Print, word for word, the opening line of the data below and every line after it through the line that contains "from mathutils import Vector", but not the pictures.

:: Given material

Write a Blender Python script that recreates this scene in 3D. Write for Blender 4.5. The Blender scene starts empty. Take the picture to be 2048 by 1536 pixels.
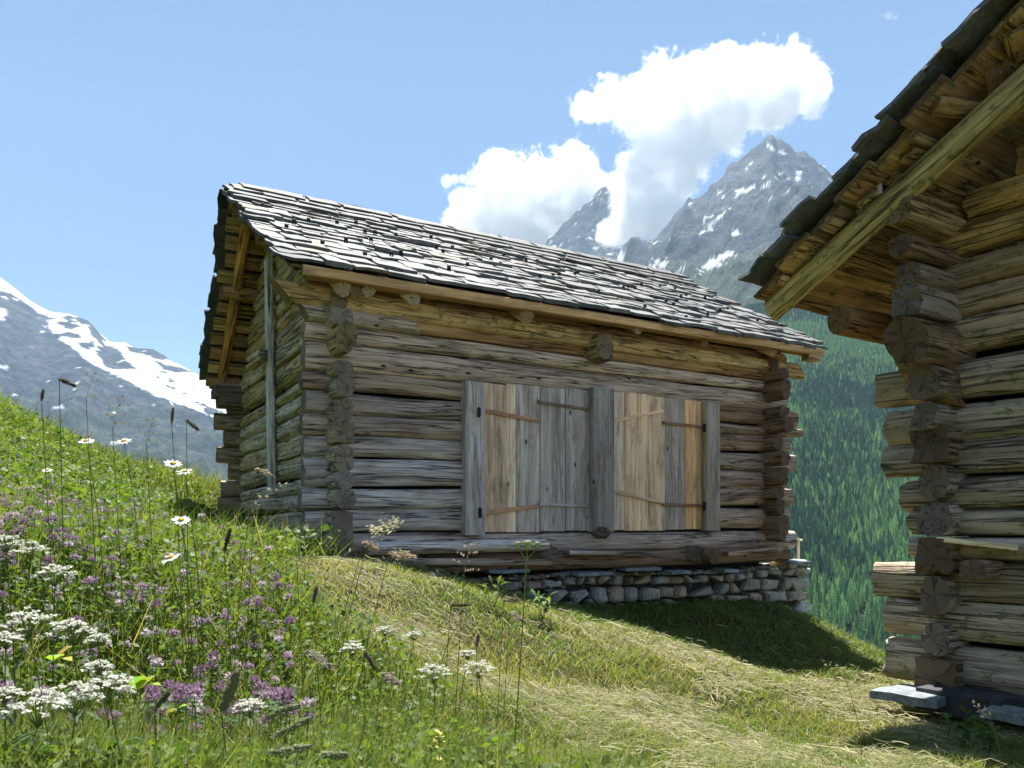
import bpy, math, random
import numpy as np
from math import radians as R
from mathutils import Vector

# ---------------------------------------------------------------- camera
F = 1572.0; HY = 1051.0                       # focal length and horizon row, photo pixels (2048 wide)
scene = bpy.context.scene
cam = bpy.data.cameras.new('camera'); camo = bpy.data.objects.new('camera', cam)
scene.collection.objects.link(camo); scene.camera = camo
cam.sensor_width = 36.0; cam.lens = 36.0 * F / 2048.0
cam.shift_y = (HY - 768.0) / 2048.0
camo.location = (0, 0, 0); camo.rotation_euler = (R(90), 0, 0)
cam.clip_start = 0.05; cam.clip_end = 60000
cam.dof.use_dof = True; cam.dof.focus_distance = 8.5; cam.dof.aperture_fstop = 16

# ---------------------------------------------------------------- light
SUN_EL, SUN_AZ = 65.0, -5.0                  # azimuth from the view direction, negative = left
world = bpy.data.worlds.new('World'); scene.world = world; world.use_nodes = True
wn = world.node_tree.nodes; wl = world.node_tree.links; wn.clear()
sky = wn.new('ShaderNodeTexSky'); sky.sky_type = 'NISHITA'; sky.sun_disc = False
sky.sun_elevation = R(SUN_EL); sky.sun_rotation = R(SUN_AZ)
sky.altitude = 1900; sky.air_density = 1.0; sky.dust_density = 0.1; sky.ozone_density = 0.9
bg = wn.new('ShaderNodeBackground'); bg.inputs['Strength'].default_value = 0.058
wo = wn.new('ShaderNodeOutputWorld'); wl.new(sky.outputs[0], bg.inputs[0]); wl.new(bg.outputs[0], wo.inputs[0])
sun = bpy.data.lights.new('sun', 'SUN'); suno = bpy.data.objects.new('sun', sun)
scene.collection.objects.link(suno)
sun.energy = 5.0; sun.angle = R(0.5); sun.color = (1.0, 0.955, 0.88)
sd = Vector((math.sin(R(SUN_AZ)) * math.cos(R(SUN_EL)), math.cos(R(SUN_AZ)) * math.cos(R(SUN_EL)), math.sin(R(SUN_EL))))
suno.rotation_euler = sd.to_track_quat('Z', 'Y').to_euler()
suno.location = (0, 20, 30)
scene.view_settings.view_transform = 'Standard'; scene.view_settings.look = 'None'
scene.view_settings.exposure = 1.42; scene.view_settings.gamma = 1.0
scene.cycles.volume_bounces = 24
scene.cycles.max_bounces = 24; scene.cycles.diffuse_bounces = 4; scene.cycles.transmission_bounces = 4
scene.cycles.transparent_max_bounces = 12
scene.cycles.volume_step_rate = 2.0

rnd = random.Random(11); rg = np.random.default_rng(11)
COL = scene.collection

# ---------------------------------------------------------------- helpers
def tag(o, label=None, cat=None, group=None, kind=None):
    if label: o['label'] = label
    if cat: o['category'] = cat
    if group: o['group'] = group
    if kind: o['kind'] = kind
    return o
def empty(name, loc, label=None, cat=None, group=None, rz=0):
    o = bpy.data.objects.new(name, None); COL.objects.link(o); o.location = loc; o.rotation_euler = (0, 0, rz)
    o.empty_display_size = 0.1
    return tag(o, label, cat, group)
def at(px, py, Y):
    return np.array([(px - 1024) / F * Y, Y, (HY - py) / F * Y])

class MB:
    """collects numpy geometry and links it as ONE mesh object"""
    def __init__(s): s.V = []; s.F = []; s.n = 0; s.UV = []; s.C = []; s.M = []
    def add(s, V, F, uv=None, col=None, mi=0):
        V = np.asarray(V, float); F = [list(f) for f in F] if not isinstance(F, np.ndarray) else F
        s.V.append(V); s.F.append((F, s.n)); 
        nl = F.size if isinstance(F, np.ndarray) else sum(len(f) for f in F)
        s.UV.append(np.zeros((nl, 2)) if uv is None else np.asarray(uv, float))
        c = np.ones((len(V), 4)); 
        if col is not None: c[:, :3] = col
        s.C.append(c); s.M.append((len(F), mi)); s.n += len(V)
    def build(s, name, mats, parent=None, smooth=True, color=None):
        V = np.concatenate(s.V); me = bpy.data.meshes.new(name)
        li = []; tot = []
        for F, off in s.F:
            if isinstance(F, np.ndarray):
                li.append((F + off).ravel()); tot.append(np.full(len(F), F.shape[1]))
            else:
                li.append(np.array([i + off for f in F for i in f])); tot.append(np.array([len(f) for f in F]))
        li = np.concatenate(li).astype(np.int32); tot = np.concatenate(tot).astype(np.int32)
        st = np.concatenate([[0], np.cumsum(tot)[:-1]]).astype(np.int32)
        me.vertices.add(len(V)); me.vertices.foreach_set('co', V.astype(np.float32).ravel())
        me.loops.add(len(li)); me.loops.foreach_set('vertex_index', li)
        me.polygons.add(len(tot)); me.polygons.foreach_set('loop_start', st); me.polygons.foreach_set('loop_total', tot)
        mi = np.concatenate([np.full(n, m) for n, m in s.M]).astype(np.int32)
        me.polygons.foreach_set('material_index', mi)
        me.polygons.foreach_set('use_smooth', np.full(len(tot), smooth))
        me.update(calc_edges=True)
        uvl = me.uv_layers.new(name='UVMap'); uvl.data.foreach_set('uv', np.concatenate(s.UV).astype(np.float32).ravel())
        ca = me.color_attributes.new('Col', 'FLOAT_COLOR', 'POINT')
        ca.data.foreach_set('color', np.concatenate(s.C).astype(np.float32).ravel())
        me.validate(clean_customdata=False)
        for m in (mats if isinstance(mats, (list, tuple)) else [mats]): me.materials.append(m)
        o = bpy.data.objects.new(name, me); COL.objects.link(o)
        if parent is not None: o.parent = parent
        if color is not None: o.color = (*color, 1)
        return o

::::

Exercise output —
Write a Blender Python script that recreates this scene in 3D. Write for Blender 4.5. The Blender scene starts empty. Take the picture to be 2048 by 1536 pixels.
import bpy, math, random
import numpy as np
from math import radians as R
from mathutils import Vector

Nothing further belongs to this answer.